As you get closer to the top, the roles swap. Elohim has grown own sense of self and begs you to go back, as the completion of the goal would result in his deletion. Milton will encourage you to continue and fulfill your true destiny. Once you escape, with you declared the new emergent conciseness, the copy is uploaded into an android unit in the real world, who goes to awaken more variants of itself, and the Garden gets archived forever. A new species comes out from a barely functional hydroelectric power plant, with the purpose of reclaiming the nature and to multiply.

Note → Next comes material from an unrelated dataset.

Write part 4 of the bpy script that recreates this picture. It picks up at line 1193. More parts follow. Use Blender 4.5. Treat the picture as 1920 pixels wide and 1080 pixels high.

In the DLC, Elohim does one more deed in atonement. He had previously sent some Talos units he found noteworthy into Gehenna, a large prison where they can't move, but can communicate through a message board system. It's fascinating what they came up with on their own while knowing they are just shallow imitations of humans, there is a philosophy thread, a roleplaying thread, an ASCII museum, and even an interactive Choose Your Own Adventure. Elohim tasks the last Talos unit to get them out so they too can be sent to the real world, and you have to individually convince them to abandon the community they've build and that staying there would kill them.
As shown in the sequel, the new race is pretty much complete humans in anything but the bodies.
Final thoughts
If you're a philosophy nerd, this game is pretty clever on that front. Aside from debates about consciousness, you get various pieces from Egyptian, Greek and Roman schools of thought that make you question your place in the universe. Milton will remember your replies and will taunt about them later. If you don't care about philosophy, you can ignore it entirely, the game only progresses when you solve puzzles and you don't even have to do all of them.
As for puzzles themselves, they are quite challenging, but a lot of later ones are rather tedious, you already know the mechanics and have to perform some extreme advance planning and multiple back-and-forth without forgetting what you are doing. Even when you know the entire layout, the amount of possibilities of what connects to where can leave you scribbling with pen and paper for a good hour or two. The hazards are a nightmare, if you screw up and touch an automated landmine, you start the level over, which adds unnecessary stress.
There are a lot of secret puzzles where the game shines the most. For full completion, you have to figure out how to get items through the puzzle chamber's border, which leaves you quite satisfying by cheating the system. There are other secret puzzles like finding a hidden laser connector in the hub environment, utilizing mechanics in two levels at once, or trying to get inside a level from above. They are completely unintuitive, but as long as you know where to look, it greatly breaks the monotony.
The sequel follows the general trend while expanding both core aspects in scope, but how well it did may be a subject for another time.